I thought that in the beginning of his speech the hon. Member for Orkney and Shetland (Mr. Grimond) touched the nub of the problem which faces the Committee. I should like to remind my hon. Friend the Economic Secretary of his own speech during the debate on the 1951 Budget. He said: I should like to say a few words about the size of the Budget. Despite what has been said by hon. Members opposite, I am sure that we on this side of the Committee are right in saying that the size of the Budget today is in itself inflationary. That gives me the point which I have been trying to make for many months past, that the means by which we would go a long way towards solving our economic problems is not by further increases in tax but by substantial reductions. If I were to develop that theme now I would undoubtedly be called to order by the Chair, but I would say to my hon.
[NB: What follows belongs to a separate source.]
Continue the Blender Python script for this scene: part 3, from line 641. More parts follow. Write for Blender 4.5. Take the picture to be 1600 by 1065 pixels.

Friend that if his words were true in 1951. they are equally true today.

On the subject of making concessions to individual sections of the community, I would again draw my hon. Friend's attention to his speech in the same debate. He was dealing with the question of the increase in Purchase Tax on wireless sets, and he said: Thus I rather regret that the Purchase Tax on all wireless sets is to be doubled, because the simple plug-in set is a great solace to many people."—[OFFICIAL REPORT, 16th April, 1955; Vol. 486, c. 1510 and 1513.] I would have thought again that if that was true in 1951, it is equally true today. The Economic Secretary ought to find it in his power during the course of these discussions to introduce a suitable Amendment to give practical expression to the views which he put before the House in what I would say was a most excellent maiden speech.

I should like to say a few words about the speech of the hon. Member for Edmonton (Mr. Albu). Earlier this afternoon he dealt with the question of silverware and cut glass. He emphasised that this sort of article is produced by small industries and he did not think there was any need to give them any assistance at present.